Reference there is made simply to "Officers," not executive and judicial officers; and for any neglect of duty by them, wilful or not, they may be removed as the law provides; for the Constitution, they thought, in the article on impeachments provided no remedy, else why this.

It must be conceded that there is no statute "law" provided, and the law referred to includes the common law and must be governed by that law.

The issue, therefore, is this, if such an officer be confessedly guilty of a neglect of duty midway his term of office, is he exempt from removal by any power? For if not subject to this power, then to none. The question ought to furnish the answer.

Admittedly the power to be exercised by the Governor is not arbitrary, nor at will; it must be for cause, and cause will move any man from any office, any time.

The next issue is a mixed one of law and fact, and it is, has the Governor given the examiner a right to be heard before his removal?

Perhaps it was not such a hearing as Courts give litigants; but it was a hearing, and it would not be wise for the Courts to hamper the executive by set rules to govern him in his execution of the laws. *469

Nor is it wise to weigh too nicely the evidence upon which he acted.

If injustice has thereby been done, it will be incomparable to that statement of the law which will paralyze all Governors in their efforts to preserve the fiscal institutions of the State.

Finally, in my opinion this cause is controlled by the case of The State ex rel.

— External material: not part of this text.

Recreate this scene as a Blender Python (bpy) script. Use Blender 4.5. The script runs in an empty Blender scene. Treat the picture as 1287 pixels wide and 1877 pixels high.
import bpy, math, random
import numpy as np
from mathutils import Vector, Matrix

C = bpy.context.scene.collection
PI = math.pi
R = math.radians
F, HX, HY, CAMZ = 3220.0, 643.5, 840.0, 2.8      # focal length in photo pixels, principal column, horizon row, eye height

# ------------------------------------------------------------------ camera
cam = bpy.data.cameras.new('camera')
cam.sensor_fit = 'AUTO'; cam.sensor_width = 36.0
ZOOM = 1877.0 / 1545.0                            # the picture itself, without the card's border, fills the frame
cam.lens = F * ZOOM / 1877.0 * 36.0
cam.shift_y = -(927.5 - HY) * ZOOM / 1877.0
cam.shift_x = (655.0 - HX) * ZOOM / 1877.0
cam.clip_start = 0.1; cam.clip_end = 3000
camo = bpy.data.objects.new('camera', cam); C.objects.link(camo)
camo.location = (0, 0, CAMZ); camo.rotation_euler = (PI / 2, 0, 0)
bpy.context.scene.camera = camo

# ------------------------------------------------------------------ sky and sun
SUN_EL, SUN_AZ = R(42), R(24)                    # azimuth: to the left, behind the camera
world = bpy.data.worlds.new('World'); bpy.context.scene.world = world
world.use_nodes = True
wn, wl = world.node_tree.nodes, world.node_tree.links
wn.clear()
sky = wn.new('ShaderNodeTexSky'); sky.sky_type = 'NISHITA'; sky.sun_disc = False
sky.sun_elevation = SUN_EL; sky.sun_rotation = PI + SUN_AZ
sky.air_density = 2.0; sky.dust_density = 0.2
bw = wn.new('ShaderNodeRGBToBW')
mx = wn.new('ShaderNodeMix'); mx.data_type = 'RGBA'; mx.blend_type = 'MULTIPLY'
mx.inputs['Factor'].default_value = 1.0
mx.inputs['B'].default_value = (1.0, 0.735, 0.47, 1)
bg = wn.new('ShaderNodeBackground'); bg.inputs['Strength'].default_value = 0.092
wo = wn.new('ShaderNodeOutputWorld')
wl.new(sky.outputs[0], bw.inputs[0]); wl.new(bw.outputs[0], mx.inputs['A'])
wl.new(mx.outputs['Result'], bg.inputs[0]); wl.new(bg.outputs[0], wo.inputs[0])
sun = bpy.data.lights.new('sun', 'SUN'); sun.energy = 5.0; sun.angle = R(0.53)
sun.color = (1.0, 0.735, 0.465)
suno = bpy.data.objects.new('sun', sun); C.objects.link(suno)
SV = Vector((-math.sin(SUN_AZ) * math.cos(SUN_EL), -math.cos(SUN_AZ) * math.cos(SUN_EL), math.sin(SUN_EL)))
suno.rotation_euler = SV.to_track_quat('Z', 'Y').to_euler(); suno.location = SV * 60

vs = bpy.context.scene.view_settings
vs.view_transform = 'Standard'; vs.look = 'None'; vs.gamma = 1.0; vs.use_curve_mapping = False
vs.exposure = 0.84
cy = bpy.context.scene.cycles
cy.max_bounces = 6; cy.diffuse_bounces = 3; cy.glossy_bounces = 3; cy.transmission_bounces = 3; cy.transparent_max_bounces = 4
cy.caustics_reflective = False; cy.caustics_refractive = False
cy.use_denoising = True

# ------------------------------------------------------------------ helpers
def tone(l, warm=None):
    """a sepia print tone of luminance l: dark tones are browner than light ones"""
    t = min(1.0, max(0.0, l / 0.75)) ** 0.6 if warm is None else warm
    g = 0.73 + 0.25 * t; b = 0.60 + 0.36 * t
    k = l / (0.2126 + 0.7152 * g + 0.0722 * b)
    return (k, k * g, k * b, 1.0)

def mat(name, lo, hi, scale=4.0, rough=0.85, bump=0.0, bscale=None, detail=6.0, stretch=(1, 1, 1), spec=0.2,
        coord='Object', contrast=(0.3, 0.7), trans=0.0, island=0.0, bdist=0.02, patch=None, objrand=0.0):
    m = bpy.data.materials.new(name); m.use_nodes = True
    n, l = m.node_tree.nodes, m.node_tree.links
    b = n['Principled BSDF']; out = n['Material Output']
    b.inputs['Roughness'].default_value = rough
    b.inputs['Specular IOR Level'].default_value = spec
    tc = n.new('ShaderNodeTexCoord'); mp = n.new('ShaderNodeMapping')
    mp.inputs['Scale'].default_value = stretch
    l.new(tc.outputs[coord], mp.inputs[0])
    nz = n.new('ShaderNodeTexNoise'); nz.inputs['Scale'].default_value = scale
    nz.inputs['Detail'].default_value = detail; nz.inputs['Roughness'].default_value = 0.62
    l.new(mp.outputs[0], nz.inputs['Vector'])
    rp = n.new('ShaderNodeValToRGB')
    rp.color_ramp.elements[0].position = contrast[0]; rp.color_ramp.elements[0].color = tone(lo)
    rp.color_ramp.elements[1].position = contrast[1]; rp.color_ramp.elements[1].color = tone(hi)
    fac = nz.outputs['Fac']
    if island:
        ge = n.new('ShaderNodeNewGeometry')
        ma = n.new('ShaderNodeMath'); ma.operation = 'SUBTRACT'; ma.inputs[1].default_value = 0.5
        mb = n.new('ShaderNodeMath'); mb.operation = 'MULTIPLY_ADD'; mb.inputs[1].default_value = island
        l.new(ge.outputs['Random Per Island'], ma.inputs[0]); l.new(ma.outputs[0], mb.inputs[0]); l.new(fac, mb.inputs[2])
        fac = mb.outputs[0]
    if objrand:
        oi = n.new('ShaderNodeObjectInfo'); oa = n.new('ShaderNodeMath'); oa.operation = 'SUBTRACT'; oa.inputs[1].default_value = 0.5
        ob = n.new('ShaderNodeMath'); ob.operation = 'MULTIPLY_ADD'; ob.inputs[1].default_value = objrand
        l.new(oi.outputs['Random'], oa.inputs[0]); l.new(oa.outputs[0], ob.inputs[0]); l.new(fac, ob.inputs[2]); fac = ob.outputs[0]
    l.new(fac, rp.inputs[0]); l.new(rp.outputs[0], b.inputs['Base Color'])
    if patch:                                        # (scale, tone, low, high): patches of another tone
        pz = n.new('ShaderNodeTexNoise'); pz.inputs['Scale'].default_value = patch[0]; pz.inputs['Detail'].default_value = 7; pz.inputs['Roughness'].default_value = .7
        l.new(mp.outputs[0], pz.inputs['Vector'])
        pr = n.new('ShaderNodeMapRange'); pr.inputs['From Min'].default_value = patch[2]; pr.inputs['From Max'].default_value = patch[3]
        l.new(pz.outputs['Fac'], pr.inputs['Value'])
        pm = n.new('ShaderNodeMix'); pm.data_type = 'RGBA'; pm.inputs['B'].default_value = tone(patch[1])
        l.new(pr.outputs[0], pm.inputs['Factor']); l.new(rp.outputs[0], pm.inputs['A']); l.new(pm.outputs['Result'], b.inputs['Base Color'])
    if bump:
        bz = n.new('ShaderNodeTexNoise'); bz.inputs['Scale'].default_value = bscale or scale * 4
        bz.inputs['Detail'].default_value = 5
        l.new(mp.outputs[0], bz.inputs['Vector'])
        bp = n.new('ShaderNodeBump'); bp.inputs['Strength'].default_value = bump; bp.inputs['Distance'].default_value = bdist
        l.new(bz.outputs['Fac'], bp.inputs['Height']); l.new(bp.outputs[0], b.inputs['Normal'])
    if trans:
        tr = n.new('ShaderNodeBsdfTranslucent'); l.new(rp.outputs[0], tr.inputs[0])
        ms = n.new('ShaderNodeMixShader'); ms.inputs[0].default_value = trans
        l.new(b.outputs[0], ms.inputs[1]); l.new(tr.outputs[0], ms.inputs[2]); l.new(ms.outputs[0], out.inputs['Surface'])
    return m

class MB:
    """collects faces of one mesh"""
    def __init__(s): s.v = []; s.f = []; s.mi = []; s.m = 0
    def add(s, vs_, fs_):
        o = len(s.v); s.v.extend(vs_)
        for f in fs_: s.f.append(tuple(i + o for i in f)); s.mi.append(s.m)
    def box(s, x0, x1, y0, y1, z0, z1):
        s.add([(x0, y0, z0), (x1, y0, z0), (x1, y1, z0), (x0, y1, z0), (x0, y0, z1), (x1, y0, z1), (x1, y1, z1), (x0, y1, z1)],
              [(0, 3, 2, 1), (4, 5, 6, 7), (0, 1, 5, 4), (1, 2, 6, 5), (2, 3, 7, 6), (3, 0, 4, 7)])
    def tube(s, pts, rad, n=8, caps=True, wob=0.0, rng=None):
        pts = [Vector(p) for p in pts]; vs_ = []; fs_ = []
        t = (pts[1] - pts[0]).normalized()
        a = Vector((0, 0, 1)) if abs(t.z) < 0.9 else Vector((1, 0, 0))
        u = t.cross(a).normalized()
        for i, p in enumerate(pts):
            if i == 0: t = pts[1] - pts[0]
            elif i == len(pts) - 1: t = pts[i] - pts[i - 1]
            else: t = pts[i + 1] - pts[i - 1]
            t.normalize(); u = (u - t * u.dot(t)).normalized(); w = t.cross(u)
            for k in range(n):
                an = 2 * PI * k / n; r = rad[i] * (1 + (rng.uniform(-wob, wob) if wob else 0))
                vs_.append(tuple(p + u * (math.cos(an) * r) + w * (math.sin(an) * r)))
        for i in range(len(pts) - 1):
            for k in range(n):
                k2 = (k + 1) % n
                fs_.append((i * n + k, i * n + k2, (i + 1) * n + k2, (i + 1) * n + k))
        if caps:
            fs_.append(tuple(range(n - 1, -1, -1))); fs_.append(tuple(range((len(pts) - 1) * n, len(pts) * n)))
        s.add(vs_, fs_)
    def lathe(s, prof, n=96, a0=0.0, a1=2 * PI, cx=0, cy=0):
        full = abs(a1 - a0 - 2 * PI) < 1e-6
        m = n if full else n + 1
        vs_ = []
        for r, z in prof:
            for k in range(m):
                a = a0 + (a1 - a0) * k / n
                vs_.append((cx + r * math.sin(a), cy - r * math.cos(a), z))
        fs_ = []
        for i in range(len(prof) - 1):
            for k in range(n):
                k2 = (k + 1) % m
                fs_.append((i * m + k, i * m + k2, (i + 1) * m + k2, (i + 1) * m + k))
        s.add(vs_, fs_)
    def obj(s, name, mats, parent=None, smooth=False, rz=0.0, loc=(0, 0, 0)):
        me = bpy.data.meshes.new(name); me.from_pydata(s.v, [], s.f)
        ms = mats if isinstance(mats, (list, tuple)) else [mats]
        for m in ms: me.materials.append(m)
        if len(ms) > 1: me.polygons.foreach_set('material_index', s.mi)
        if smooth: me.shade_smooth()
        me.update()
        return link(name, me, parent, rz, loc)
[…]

Rawlinson v. Ansel, Governor, 76 S.C. 395,37 S.E. 185.

The dispensary commissioners were as much executive officers as is the bank examiner.

The Constitution and the statutes also made provision for them. It is true the statute provided that the Governor might remove them; but if the case was controlled by the Constitution, in the article on impeachments, that provision of the statute was of no force.

In that case Governor Ansel removed the commissioners, and his act was sustained.

I am of the opinion that H.W. Fraser is the lawful bank examiner of the State.